Oakland police tend to treat black drivers with less respect than white ones, linguistic analysis shows
After reviewing transcripts of traffic stops involving 981 motorists, Stanford researchers have come up with proof of something that many Americans have believed for a very long time: Police officers tend to treat black citizens with less respect than white citizens.
This is true regardless of the police officer’s own racial background, the researchers found. Nor does it matter whether the traffic stop occurs in a business district or residential neighborhood, or whether the crime rate in the area is high or low.
When you boil it all down, the inescapable conclusion is this: “Officers’ language is less respectful when speaking to black community members,” according to a report published Monday in the Proceedings of the National Academy of Sciences.
If this sounds like a trivial thing, the researchers assure you that it is not.
In any given year, more than 1 in 4 Americans who are old enough to drive have some kind of encounter with a police officer, usually as a result of a traffic stop. If these interactions go smoothly, the police build respect within their community. If they don’t, the public’s trust in law enforcement erodes, and citizens may become less willing “to support or cooperate with the police,” the study authors said.
The researchers, led by Rob Voigt, a graduate student in Stanford’s linguistics department, took advantage of the rapid spread of police body cameras to conduct their study. They obtained 183 hours’ worth of footage from the police department in Oakland, a city that is both large (population 420,005) and racially diverse (39% white, 26% black, 16% Asian, 6% two or more races and 26% Latino).

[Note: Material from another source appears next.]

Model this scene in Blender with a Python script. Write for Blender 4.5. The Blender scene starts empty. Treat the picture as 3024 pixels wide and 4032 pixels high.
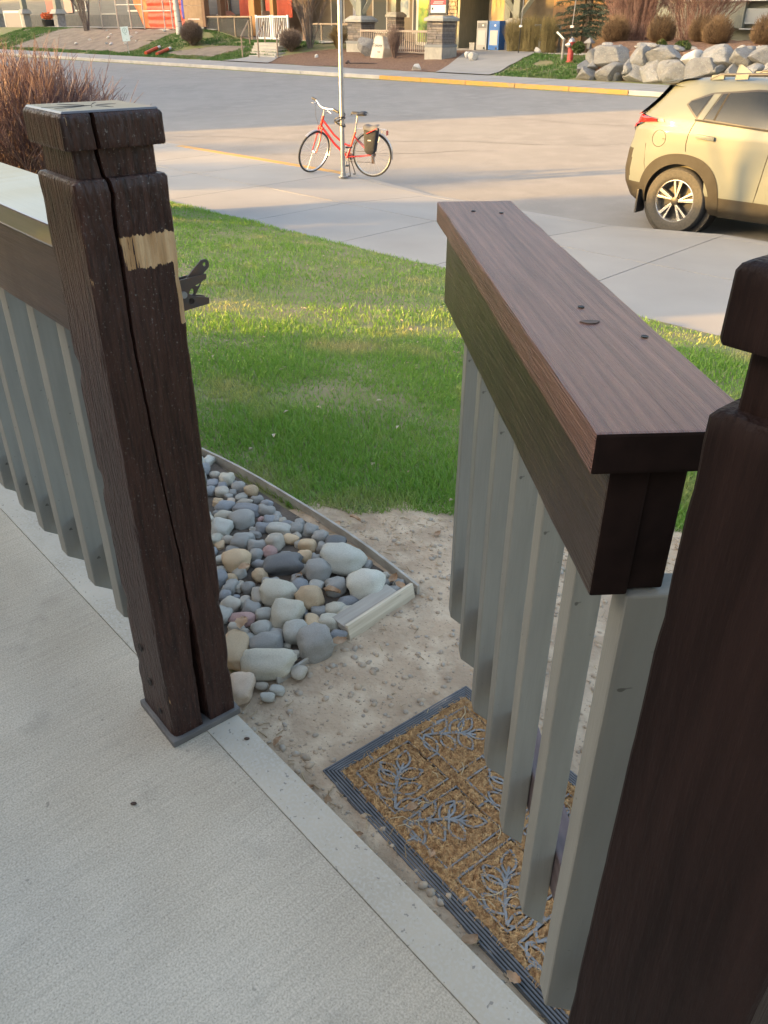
import bpy, bmesh, math, random
import numpy as np
from mathutils import Vector, Matrix, noise

R = math.radians
rnd = random.Random(7)
scene = bpy.context.scene
COL = scene.collection

# ------------------------------------------------------------------ camera
cam_d = bpy.data.cameras.new("camera")
cam = bpy.data.objects.new("camera", cam_d)
COL.objects.link(cam)
cam_d.sensor_fit = 'VERTICAL'
cam_d.sensor_height = 36.0
cam_d.lens = 28.32
cam_d.clip_start = 0.05
cam_d.clip_end = 1000.0
pitch, roll = R(31.3), R(0.29)
c_, s_ = math.cos(pitch), math.sin(pitch)
cr_, sr_ = math.cos(roll), math.sin(roll)
fwd = Vector((0, c_, -s_)); rt0 = Vector((1, 0, 0)); dn0 = Vector((0, -s_, -c_))
right_v = rt0 * cr_ - dn0 * sr_
down_v = rt0 * sr_ + dn0 * cr_
m = Matrix((right_v, -down_v, -fwd)).transposed().to_4x4()
m.translation = Vector((0, 0, 1.40))
cam.matrix_world = m
scene.camera = cam

# ------------------------------------------------------------------ sky, sun, exposure
SUN_EL, SUN_AZ = R(10.5), R(257.0)            # low evening sun from the left, behind the camera
world = bpy.data.worlds.new("World")
scene.world = world
world.use_nodes = True
wn = world.node_tree
sky = wn.nodes.new('ShaderNodeTexSky')
sky.sky_type = 'NISHITA'
sky.sun_disc = False
sky.sun_elevation = SUN_EL
sky.sun_rotation = SUN_AZ
sky.air_density = 1.0
sky.dust_density = 9.0
sky.ozone_density = 0.8
wn.links.new(sky.outputs[0], wn.nodes['Background'].inputs[0])
wn.nodes['Background'].inputs[1].default_value = 0.15
sun_d = bpy.data.lights.new("sun", 'SUN')
sun_d.energy = 3.0
sun_d.color = (1.0, 0.54, 0.12)
sun_d.angle = R(0.6)
sun = bpy.data.objects.new("sun", sun_d)
COL.objects.link(sun)
sdir = Vector((math.sin(SUN_AZ) * math.cos(SUN_EL), math.cos(SUN_AZ) * math.cos(SUN_EL), math.sin(SUN_EL)))
sun.rotation_euler = sdir.to_track_quat('Z', 'Y').to_euler()
sun.location = sdir * 60
scene.view_settings.view_transform = 'Standard'
scene.view_settings.look = 'None'
scene.view_settings.gamma = 1.0
scene.view_settings.exposure = 2.8
scene.view_settings.use_curve_mapping = False
scene.render.engine = 'CYCLES'
try:
    scene.cycles.use_denoising = True
    scene.cycles.max_bounces = 6
except Exception:
    pass

# ------------------------------------------------------------------ street coordinates: s along the street, t across it
SV = Vector((.72, -.694, 0)).normalized()
TV = Vector((-SV.y, SV.x, 0))
SROT = math.atan2(SV.y, SV.x)
def W(s, t, z=0.0):
    return SV * s + TV * t + Vector((0, 0, z))
def ST(x, y):
    return x * SV.x + y * SV.y, x * TV.x + y * TV.y
def sst(x):
    x = max(0., min(1., x)); return x * x * (3 - 2 * x)
def bank(s):
    if s < -43: return 1.12
    if s < -39.5: return 1.12 - .42 * sst((s + 43) / 3.5)
    if s < -34: return .70
    if s < -30.5: return .70 - .22 * sst((s + 34) / 3.5)
    if s > -16.4 and s < 40: return .48 + .0 * s
    return .48
def zst(s, t):
    if t < 1.7: return -.09
    if t < 5.84: return -.09 - .46 * ((t - 1.7) / 4.14) ** 1.15
    if t < 9.08: return -.56
    if t < 22.7: return -.69 + .028 * (t - 9.08)
    if t < 25: return -.19 + .02 * (t - 22.7)
    return -.144 + bank(s) * sst((t - 25) / 5.5)
def zxy(x, y):
    return zst(*ST(x, y))

# ------------------------------------------------------------------ helpers
def fast_mesh(name, V, F, smooth=False):
    me = bpy.data.meshes.new(name)
    V = np.asarray(V, dtype=np.float32); F = np.asarray(F, dtype=np.int32)
    n, k = F.shape
    me.vertices.add(len(V)); me.vertices.foreach_set('co', V.ravel())
    me.loops.add(n * k); me.loops.foreach_set('vertex_index', F.ravel())
    me.polygons.add(n)
    me.polygons.foreach_set('loop_start', np.arange(0, n * k, k, dtype=np.int32))
    me.polygons.foreach_set('loop_total', np.full(n, k, dtype=np.int32))
    if smooth:
        me.polygons.foreach_set('use_smooth', np.ones(n, dtype=bool))
    me.update(calc_edges=True)
    return me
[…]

The recordings were made in April 2014.
Voigt and his colleagues focused their attention on traffic stops involving 682 black drivers and 299 white ones. Once the footage was transcribed, they identified 36,738 distinct comments, or “utterances,” made by 245 police officers.
The study was conducted in multiple steps:
First, the researchers randomly selected 414 of the 36,738 utterances and paired each one with the driver comment that immediately preceded it. These exchanges were given to 70 study volunteers, who rated the degree to which officers were respectful, polite, friendly, formal and impartial. Each exchange was rated at least 10 times, and the volunteers weren’t told whether the motorist was black or white, male or female.
Even so, a clear pattern emerged: When the motorist was black, police officers were judged to be less respectful, less polite, less friendly, less formal and less impartial than when the motorist was white.
Officers’ language is less respectful when speaking to black community members.
— Stanford researchers, writing in the journal PNAS
Breaking things down, the researchers determined that 71% of the variance in the way black drivers and white drivers were treated could be traced to “Respect” with a capital R, a component of all five of the attributes examined.
Next, the researchers used computational linguists to determine the kinds of language that conveyed Respect (or lack thereof). Apologizing, expressing gratitude, offering reassurances, showing concern for a motorist’s personal safety and addressing drivers as “sir” or “ma’am” all contributed to a perception of Respect, among others. On the other hand, officers racked up negative scores for Respect by using informal titles (“my man”) or asking drivers to keep their hands on the steering wheel, to name a few examples.
Once the model had been “tuned” on the 414 exchanges, the researchers tested it on the entire sample of 36,738 utterances. The results revealed that officers conveyed more Respect when speaking to drivers who were white than with drivers who were black.
That disparity was apparent within the first 5% of an interaction between officer and driver, the researchers reported. Then it kept growing, since the amount of Respect shown to drivers grew over the course of a traffic stop, but it grew more quickly for white drivers than black ones.
The difference was so stark that in two-thirds of the cases, it was possible to predict whether the motorist was black or white based solely on the words used by officers.
The model gave researchers a chance to test out various theories about why the police treated black citizens less respectfully than white citizens. For instance:
- Was it because black drivers were pulled over for more serious offenses than white drivers? No.
- Was it a consequence of officers speaking more formally with white motorists and more colloquially with black motorists? No.
- Could the actions of a few “bad apple” officers account for the overall trend? No.
- Did this discrepancy arise only in cases that resulted in a citation or a ticket, but not in “everyday” interactions? No.
“We have found that police officers’ interactions with blacks tend to be more fraught … even when no arrest is made and no use of force occurs,” the study authors concluded. “The racial disparities in officer respect are clear and consistent, yet the causes of these disparities are less clear.”